Interior dialogue on “blind forces”

All came to be from blind forces

What’s a blind force? What do I call the force I hit a baseball with? A sentient force?

No no no…when we call a force “blind” we mean it is not directed to a goal.

So a blind force has no direction? That’s not true (and what about the forces I direct, any way?)

No, we mean that a blind force is not directed by mind.

So the force I hit the baseball with is another kind of force? The measurement of the force, the equations for it, the vector plotting, etc are different?

No.

So no analysis of the force made you call it blind. So why did you say all came to be from blind forces? 

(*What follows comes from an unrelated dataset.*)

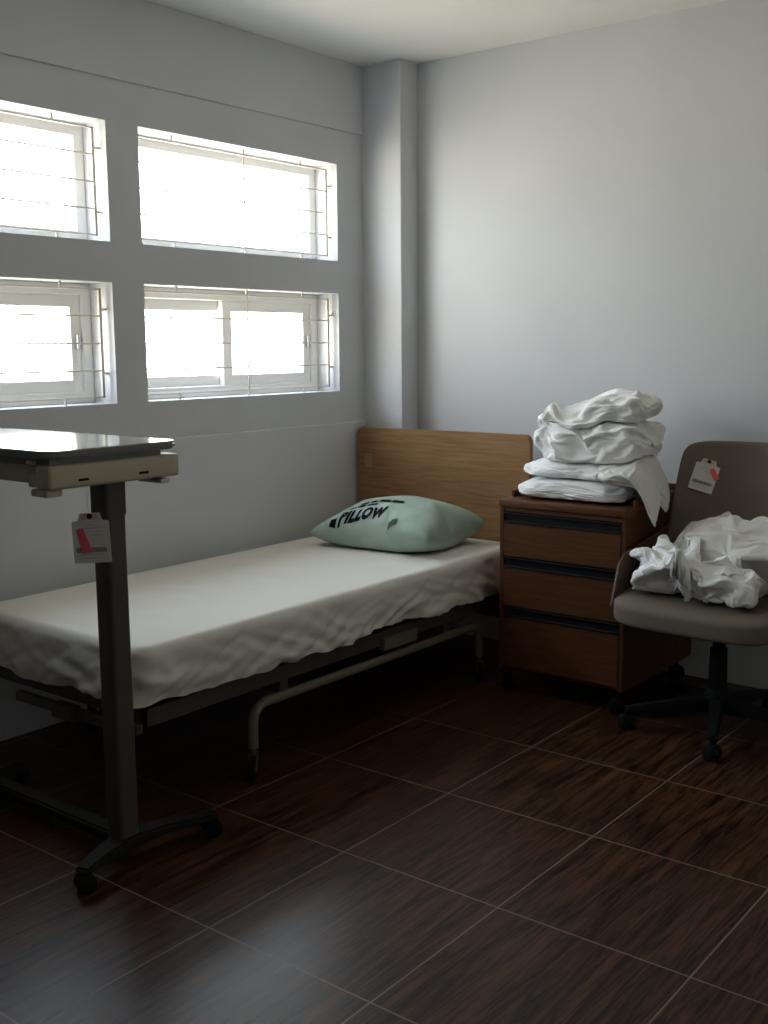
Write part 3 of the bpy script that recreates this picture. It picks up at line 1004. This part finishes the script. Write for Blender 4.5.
for k in range(5):
    a = math.radians(-71 + 72 * k + 2)
    d = Vector((math.cos(a), math.sin(a)))
    bm = BM()
    bar(bm, [d * .03, d * .17, d * .33], [.05, .042, .032], [.066, .066, .062], [.122, .106, .082])
    bevel_all(bm, .006)
    obj('base_leg', bm, M_BLACK, ch, True, 40)
    p = d * .325
    twin_caster(ch, p.x, p.y, a + .9 + k, .027, .066, .05)

paper_tag('white paper tag with pink sticker leaning on the taupe chair backrest',
          [(.010, -.030), (.024, -.018), (.056, -.052), (.040, -.066)],
          (1.502, .112, .938), (math.radians(-15.6), math.radians(14), math.radians(10)), None)

# ------------------------------------------------------------------ folded linen on the drawers
bpy.context.view_layer.update()
LG = 'folded white linen stacked on the bedside drawers'
z0 = ZT + .001
a = cloth_item('folded_linen', M_LINEN, .47, .36, .085, (1.066, -.055, z0), (0, 0, .02), 26, 6, 11, .012, 8, .12, on=[ns])
tag(a, 'smooth folded white linen at the bottom of the stack on the drawers', 'linen', LG)
b = cloth_item('folded_linen', M_LINEN, .48, .35, .085, (1.070, -.045, z0 + .080), (0, .01, -.05), 26, 5, 12, .014, 8, .2, bend=.05, on=[ns, a])
tag(b, 'flat folded white linen, second from the bottom of the stack on the drawers', 'linen', LG)
def hang(c):
    k = max(0, c.x - .02)
    c.z -= k * k * 6.5 + k * .35
    c.x -= k * .25
    return c
d_ = cloth_item('folded_linen', M_CREAM, .29, .36, .11, (1.318, -.115, z0 + .072), (0, .05, .12), 28, 4, 13, .03, 9, .3, bend=.06, warp=hang, on=[ns, a, b])
tag(d_, 'crumpled off-white linen drooping over the right edge of the drawers', 'linen', LG)
e_ = cloth_item('folded_linen', M_LINEN, .50, .37, .19, (1.118, -.05, z0 + .140), (0, -.02, .08), 28, 5, 3, .03, 8, .26, press=-2, bend=.07, on=[a, b, d_])
tag(e_, 'puffy wrinkled white linen just under the topmost piece of the stack', 'linen', LG)
def slope(c):
    c.z += .20 * c.x - .5 * c.x * c.x
    return c
g_ = cloth_item('folded_linen', M_LINEN, .47, .37, .155, (1.118, -.04, z0 + .265), (0, 0, .10), 28, 3.3, 15, .03, 8, .28, press=-1.5, bend=.07, warp=slope, on=[a, b, d_, e_])
tag(g_, 'topmost folded white sheet crowning the linen stack on the drawers', 'linen', LG)

# ------------------------------------------------------------------ loose washing on the chair
HG = 'rumpled white cloths heaped on the chair seat'
SZ = .505
h1 = cloth_item('rumpled_cloth', M_CREAM, .48, .28, .28, (1.705, -.135, SZ), (0, 0, .08), 30, 2.3, 22, .07, 8, .5, bend=.06, grav=.5, on=[seat], xmin=1.395, ymax=-.055)
tag(h1, 'large off-white rumpled cloth at the back of the heap on the chair seat', 'cloth', HG)
h2 = cloth_item('rumpled_cloth', M_LINEN, .26, .36, .20, (1.505, -.270, SZ), (0, 0, .15), 32, 2.2, 24, .08, 10, .55, bend=.03, grav=.6, on=[seat, h1], xmin=1.392, relax=4, ymax=-.07, push=(-.3, -1))
tag(h2, 'white rumpled cloth at the left of the heap, beside the drawers', 'cloth', HG)
h3 = cloth_item('rumpled_cloth', M_LINEN, .31, .22, .165, (1.728, -.345, SZ), (0, 0, -.05), 32, 2.3, 26, .08, 11, .5, press=-2, bend=.03, grav=.6, on=[seat, h1, h2], xmin=1.395, relax=4, push=(.3, -1))
tag(h3, 'white rumpled cloth with a hem, lowest in front of the heap on the chair', 'cloth', HG)

# ------------------------------------------------------------------ light: bright overcast sky and sunlit ground outside
w = bpy.data.worlds.new('sky'); sc.world = w; w.use_nodes = True
nt = w.node_tree
bg = nt.nodes['Background']
tc = nt.nodes.new('ShaderNodeTexCoord')
sp = nt.nodes.new('ShaderNodeSeparateXYZ'); nt.links.new(tc.outputs['Generated'], sp.inputs[0])
cr = nt.nodes.new('ShaderNodeValToRGB')
el = cr.color_ramp.elements
el[0].position = 0.0; el[0].color = (.80, .71, .56, 1)
el[1].position = 1.0; el[1].color = (.60, .76, 1.0, 1)
for p, c in ((.42, (1.08, .99, .84)), (.52, (1.05, 1.03, .98)), (.68, (.86, .94, 1.04))):
    k = el.new(p); k.color = (*c, 1)
mr = nt.nodes.new('ShaderNodeMapRange'); mr.inputs['From Min'].default_value = -1; mr.inputs['From Max'].default_value = 1
nt.links.new(sp.outputs[2], mr.inputs['Value']); nt.links.new(mr.outputs[0], cr.inputs['Fac'])
nt.links.new(cr.outputs['Color'], bg.inputs['Color'])
bg.inputs['Strength'].default_value = 15.5

for y0, y1 in WY:
    for z0_, z1_ in ((ZU0, ZU1), (ZL0, ZL1)):
        l = bpy.data.lights.new('window_portal', 'AREA'); l.shape = 'RECTANGLE'
        l.size = y1 - y0; l.size_y = z1_ - z0_
        l.cycles.is_portal = True
        o = bpy.data.objects.new('window_portal', l); link(o)
        o.location = (XW - WT - .005, (y0 + y1) / 2, (z0_ + z1_) / 2)
        # local x along y, local y along z, -z pointing to +x
        o.rotation_euler = Matrix(((0, 0, -1), (-1, 0, 0), (0, 1, 0))).to_euler()

# ------------------------------------------------------------------ camera
YAW, PITCH, ROLL, F = .6684, -.1497, -.0080, 1095.24
cyw, syw = math.cos(YAW), math.sin(YAW)
fwd = Vector((-syw * math.cos(PITCH), cyw * math.cos(PITCH), math.sin(PITCH)))
right = Vector((cyw, syw, 0)); up = right.cross(fwd)
r2 = right * math.cos(ROLL) + up * math.sin(ROLL)
u2 = up * math.cos(ROLL) - right * math.sin(ROLL)
cam = bpy.data.objects.new('camera', bpy.data.cameras.new('camera')); link(cam)
Mx = Matrix((r2, u2, -fwd)).transposed().to_4x4()
Mx.translation = (3.0963, -3.9043, 1.3794)
cam.matrix_world = Mx
cam.data.sensor_fit = 'VERTICAL'; cam.data.sensor_height = 36.0; cam.data.lens = F * 36.0 / 1024
cam.data.clip_start = .05
sc.camera = cam

sc.view_settings.view_transform = 'Standard'
sc.view_settings.look = 'None'
sc.view_settings.gamma = 1.0
sc.view_settings.exposure = 0.0
sc.view_settings.use_curve_mapping = False
sc.cycles.use_denoising = True
sc.cycles.max_bounces = 10
sc.cycles.diffuse_bounces = 6
sc.cycles.transparent_max_bounces = 12
sc.cycles.sample_clamp_indirect = 12
sc.cycles.caustics_reflective = False
sc.cycles.caustics_refractive = False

Because we didn’t see the forces directed by human beings or intelligent things, etc.

But you didn’t see the forces that all things came to be from at all! Where did you learn about them?

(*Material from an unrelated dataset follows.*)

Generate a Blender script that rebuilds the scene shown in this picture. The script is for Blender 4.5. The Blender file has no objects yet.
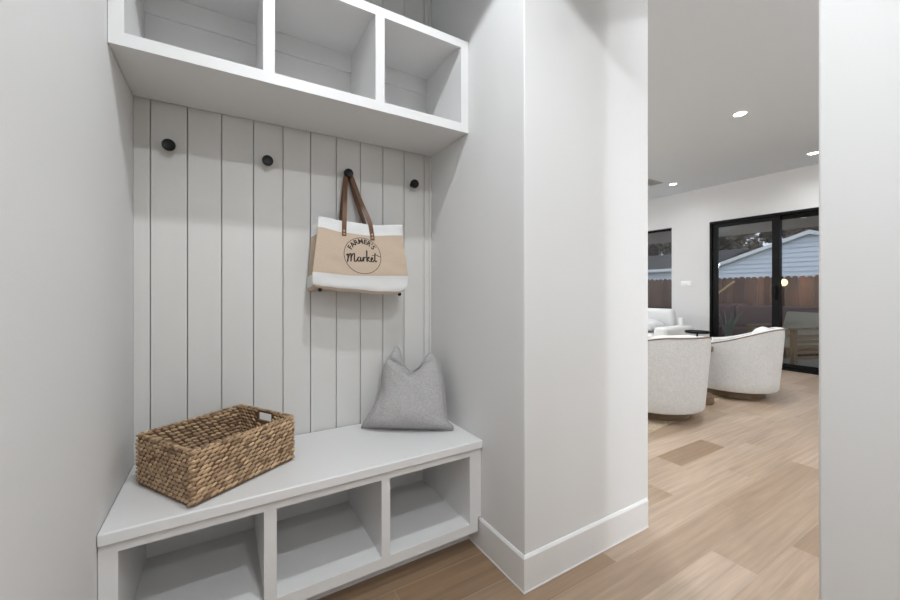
import bpy, bmesh, math, random
from mathutils import Vector, Matrix, noise
PI = math.pi
R = math.radians
sc = bpy.context.scene
COL = sc.collection
random.seed(7)

# ------------------------------------------------------------------ materials
def new_mat(name):
    m = bpy.data.materials.new(name); m.use_nodes = True
    nt = m.node_tree; b = nt.nodes['Principled BSDF']
    return m, nt, b
def simple(name, col, rough=.6, metal=0.0, spec=.5, bump=0.0, bscale=60, var=0.0, vscale=3.0):
    m, nt, b = new_mat(name)
    b.inputs['Base Color'].default_value = (*col, 1); b.inputs['Roughness'].default_value = rough
    b.inputs['Metallic'].default_value = metal; b.inputs['Specular IOR Level'].default_value = spec
    tc = nt.nodes.new('ShaderNodeTexCoord')
    if var:
        n = nt.nodes.new('ShaderNodeTexNoise'); n.inputs['Scale'].default_value = vscale; n.inputs['Detail'].default_value = 4
        mr = nt.nodes.new('ShaderNodeMapRange'); mr.inputs['To Min'].default_value = 1-var; mr.inputs['To Max'].default_value = 1+var
        mx = nt.nodes.new('ShaderNodeVectorMath'); mx.operation = 'SCALE'; mx.inputs[0].default_value = col
        nt.links.new(tc.outputs['Object'], n.inputs['Vector']); nt.links.new(n.outputs['Fac'], mr.inputs['Value'])
        nt.links.new(mr.outputs[0], mx.inputs['Scale']); nt.links.new(mx.outputs[0], b.inputs['Base Color'])
    if bump:
        n2 = nt.nodes.new('ShaderNodeTexNoise'); n2.inputs['Scale'].default_value = bscale; n2.inputs['Detail'].default_value = 3
        bp = nt.nodes.new('ShaderNodeBump'); bp.inputs['Strength'].default_value = bump; bp.inputs['Distance'].default_value = .002
        nt.links.new(tc.outputs['Object'], n2.inputs['Vector']); nt.links.new(n2.outputs['Fac'], bp.inputs['Height'])
        nt.links.new(bp.outputs[0], b.inputs['Normal'])
    return m
def emis(name, col, s):
    m, nt, b = new_mat(name)
    b.inputs['Base Color'].default_value = (*col, 1)
    b.inputs['Emission Color'].default_value = (*col, 1); b.inputs['Emission Strength'].default_value = s
    return m
def fabric(name, col, sx=(60, 60, 240), amt=.12, bump=.5, dist=.0015, cross=1.0):
    m, nt, b = new_mat(name); b.inputs['Roughness'].default_value = .95; b.inputs['Specular IOR Level'].default_value = .15
    tc = nt.nodes.new('ShaderNodeTexCoord'); mp = nt.nodes.new('ShaderNodeMapping'); mp.inputs['Scale'].default_value = sx
    n = nt.nodes.new('ShaderNodeTexNoise'); n.inputs['Scale'].default_value = 1; n.inputs['Detail'].default_value = 3
    mp2 = nt.nodes.new('ShaderNodeMapping'); mp2.inputs['Scale'].default_value = (sx[2]*cross, sx[2]*cross, sx[0])
    n2 = nt.nodes.new('ShaderNodeTexNoise'); n2.inputs['Scale'].default_value = 1
    ad = nt.nodes.new('ShaderNodeMath'); ad.operation = 'ADD'
    mr = nt.nodes.new('ShaderNodeMapRange'); mr.inputs['From Min'].default_value = .6; mr.inputs['From Max'].default_value = 1.4
    mr.inputs['To Min'].default_value = 1-amt; mr.inputs['To Max'].default_value = 1+amt
    sc_ = nt.nodes.new('ShaderNodeVectorMath'); sc_.operation = 'SCALE'; sc_.inputs[0].default_value = col
    bp = nt.nodes.new('ShaderNodeBump'); bp.inputs['Strength'].default_value = bump; bp.inputs['Distance'].default_value = dist
    L = nt.links.new
    L(tc.outputs['Object'], mp.inputs[0]); L(mp.outputs[0], n.inputs['Vector'])
    L(tc.outputs['Object'], mp2.inputs[0]); L(mp2.outputs[0], n2.inputs['Vector'])
    L(n.outputs['Fac'], ad.inputs[0]); L(n2.outputs['Fac'], ad.inputs[1]); L(ad.outputs[0], mr.inputs['Value'])
    L(mr.outputs[0], sc_.inputs['Scale']); L(sc_.outputs[0], b.inputs['Base Color'])
    L(ad.outputs[0], bp.inputs['Height']); L(bp.outputs[0], b.inputs['Normal'])
    return m
def toned(name, c0, c1, rough=.6, grain=None, bump=.2):
    """colour runs from c0 to c1 with the face attribute 'tone'; optional grain stretched along x"""
    m, nt, b = new_mat(name); b.inputs['Roughness'].default_value = rough
    L = nt.links.new
    at = nt.nodes.new('ShaderNodeAttribute'); at.attribute_name = 'tone'
    mix = nt.nodes.new('ShaderNodeMix'); mix.data_type = 'RGBA'
    mix.inputs['A'].default_value = (*c0, 1); mix.inputs['B'].default_value = (*c1, 1)
    L(at.outputs['Fac'], mix.inputs['Factor'])
    out = mix.outputs['Result']
    if grain:
        tc = nt.nodes.new('ShaderNodeTexCoord'); mp = nt.nodes.new('ShaderNodeMapping'); mp.inputs['Scale'].default_value = grain
        of = nt.nodes.new('ShaderNodeVectorMath'); of.operation = 'SCALE'; of.inputs[0].default_value = (37, 53, 11)
        ad = nt.nodes.new('ShaderNodeVectorMath'); ad.operation = 'ADD'
        n = nt.nodes.new('ShaderNodeTexNoise'); n.inputs['Scale'].default_value = 1; n.inputs['Detail'].default_value = 8
        n.inputs['Roughness'].default_value = .6; n.inputs['Distortion'].default_value = .35
        mr = nt.nodes.new('ShaderNodeMapRange'); mr.inputs['From Min'].default_value = .25; mr.inputs['From Max'].default_value = .75
        mr.inputs['To Min'].default_value = .74; mr.inputs['To Max'].default_value = 1.18
        s = nt.nodes.new('ShaderNodeVectorMath'); s.operation = 'SCALE'
        L(tc.outputs['Object'], mp.inputs[0]); L(at.outputs['Fac'], of.inputs['Scale'])
        L(mp.outputs[0], ad.inputs[0]); L(of.outputs[0], ad.inputs[1]); L(ad.outputs[0], n.inputs['Vector'])
        L(n.outputs['Fac'], mr.inputs['Value']); L(out, s.inputs[0]); L(mr.outputs[0], s.inputs['Scale'])
        out = s.outputs[0]
        bp = nt.nodes.new('ShaderNodeBump'); bp.inputs['Strength'].default_value = bump; bp.inputs['Distance'].default_value = .001
        L(n.outputs['Fac'], bp.inputs['Height']); L(bp.outputs[0], b.inputs['Normal'])
    L(out, b.inputs['Base Color'])
    return m
def glass(name, tint):
    m = bpy.data.materials.new(name); m.use_nodes = True; nt = m.node_tree; nt.nodes.clear()
    o = nt.nodes.new('ShaderNodeOutputMaterial'); t = nt.nodes.new('ShaderNodeBsdfTransparent'); g = nt.nodes.new('ShaderNodeBsdfGlossy')
    t.inputs['Color'].default_value = (*tint, 1); g.inputs['Roughness'].default_value = .01
    f = nt.nodes.new('ShaderNodeFresnel'); f.inputs['IOR'].default_value = 1.5
    mx = nt.nodes.new('ShaderNodeMixShader')
    nt.links.new(f.outputs[0], mx.inputs[0]); nt.links.new(t.outputs[0], mx.inputs[1]); nt.links.new(g.outputs[0], mx.inputs[2])
    nt.links.new(mx.outputs[0], o.inputs['Surface'])
    return m

WALL = simple('wall_paint', (.70, .697, .69), .75, bump=.12, bscale=180)
CEIL = simple('ceiling_paint', (.66, .705, .745), .85)
TRIM = simple('trim_paint', (.735, .73, .725), .42)
PLANK = simple('plank_paint', (.65, .64, .62), .5)
GROOVE = simple('groove_shadow_paint', (.56, .54, .45), .8)
BLACK = simple('black_metal', (.006, .006, .006), .45, spec=.15)
KNOBB = simple('matte_black_knob', (.008, .008, .008), .4, spec=.25)
FLOOR = toned('oak_floor', (.235, .145, .078), (.46, .35, .262), .36, grain=(2.0, 48, 1))
BASKET = toned('woven_hyacinth', (.13, .072, .036), (.62, .43, .26), .75)
BASKETD = simple('basket_core', (.10, .055, .028), .9)
JUTE = fabric('jute_canvas', (.53, .42, .325), (300, 300, 500), .10)
CANVAS = fabric('white_canvas', (.72, .72, .71), (300, 300, 600), .04)
LEATHER = simple('brown_leather', (.13, .060, .028), .45, var=.25, vscale=40)
COPPER = simple('copper_rivet', (.55, .33, .20), .3, metal=.9)
INK = simple('black_ink', (.022, .016, .014), .8)
LINEN = fabric('grey_linen', (.41, .40, .395), (110, 110, 330), .24, .8)
BOUCLE = fabric('cream_upholstery', (.62, .615, .60), (30, 30, 230), .14, .6, .003, .9)
WHITEF = fabric('white_upholstery', (.72, .72, .71), (90, 90, 200), .04, .3)
PIPING = simple('taupe_piping', (.20, .135, .10), .7)
WALNUT = toned('walnut_wood', (.09, .055, .03), (.20, .125, .07), .45, grain=(3, 3, 30))
RUG = fabric('jute_rug', (.44, .345, .245), (140, 40, 90), .30, 1.0, .004)
GLASS = glass('window_glass', (.80, .80, .80))
CERAM = simple('white_ceramic', (.86, .86, .85), .3)
LAMPE = emis('lamp_diffuser', (1.0, .97, .93), 14)
SIDING = simple('pale_blue_siding', (.82, .87, .92), .7)
FASCIA = simple('white_fascia', (.95, .95, .93), .6)
SHINGLE = simple('dark_shingle', (.045, .04, .038), .9, var=.3, vscale=12)
FENCE = toned('fence_wood', (.085, .045, .035), (.21, .12, .085), .85, grain=(20, 20, 2.5))
SOFFIT = simple('patio_ceiling_paint', (.52, .48, .43), .8)
CONC = simple('patio_concrete', (.50, .49, .47), .85, var=.12, vscale=4)
GRASS = simple('dry_grass', (.09, .085, .045), .95, var=.4, vscale=20)
LEAF = toned('tree_leaves', (.085, .07, .05), (.26, .20, .135), .8)
BARK = simple('tree_bark', (.06, .045, .035), .95)
TEAK = simple('teak_wood', (.36, .24, .13), .6, var=.2, vscale=25)
PLANKY = simple('raw_pine', (.62, .43, .18), .6)
OUTC = fabric('outdoor_cushion', (.80, .80, .68), (90, 90, 150), .06)
MAUVE = fabric('mauve_cushion', (.30, .20, .20), (80, 80, 150), .1)
PLANTG = simple('plant_leaf', (.32, .38, .30), .45)
POTM = simple('charcoal_pot', (.04, .04, .042), .6)
GLOWM = emis('lantern_glow', (1.0, .72, .30), 2.2)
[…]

From Science! From Physics!

But physics doesn’t care about the difference between blind forces and… whatever the opposite of blind forces are (you never came up with a decent name to call them). You didn’t learn about blind forces there.

It’s a postulate of physics, its methodological naturalism.

No it isn’t. Physics doesn’t distinguish between forces like you think it does at all.  Physics is no more methodologically naturalist than it is methodologically theist, or spiritualist, or humanist, or animist. Physics has no tools whatsoever to figure out whether forces are blind or sentient. So where did you learn about “blind forces”?

5 Comments

  1. Joseph A. said,

    February 27, 2009 at 12:31 pm

    What you speak to in this imaginary exchange is a complaint I’ve long had when it comes to questions of science. Science ‘proves’ all forces are blind, because … methodological naturalism. If science doesn’t address it, then it isn’t true. (Unless ‘it’ is atheism, because that’s true unless shown otherwise, even if science cannot settle the question even in principle, and also metaphysics does not count.)

  2. Peter said,

    February 27, 2009 at 2:27 pm

    I like how Grenier summarizes this: “Almost all physicists deny finality in nature. But Physics of itself is not concerned with finality. Therefore physicists have no right to deny finality, but should pass it over in silence.”

  3. Dale said,

    February 27, 2009 at 4:00 pm

    well said, sir.

  4. February 27, 2009 at 11:33 pm

    Joseph A,

    That’s right. Physics doesn’t distinguish between forces as “blind” and “______” (the total failure to name the opposite is a sign), any more than a tape recorder distinguishes between sounds made by rational beings and irrational ones; or grammar distinguishes between written words and typed ones. One cannot draw a conclusion like “naturalism” from a failure to conclude. There may be some sense to methodological naturalism (I doubt it- and even some physicalists deny this method) but it is a worthless tool to get us “blind forces”- which are themselves worthless ideas, as far as physics is concerned.

    Peter,

    He wrote that in 1937. I wonder if things have changed. That was at the tail end of the modern era (which had been dead for a while, but still had stragglers) which over-promoted the idea that if you knew anything scientific (physics, psychoanalysis, Keynes’s Economics) you therefore knew everything. There are still some stragglers around now who say that,but I think most physicists nowadays actually would pass over the question in silence, or not even see that its there. .

  5. Peter said,

    February 28, 2009 at 5:34 am

    Perhaps that is true. Physicists themselves seem to have other things to worry about and debate. If the thesis from Augros’ tiny book, The New Story of Science, is right, then we are still passing through a transitional phase of uncertainty. (You would expect to see lots of things passed over in silence during such a phase, wouldn’t you?)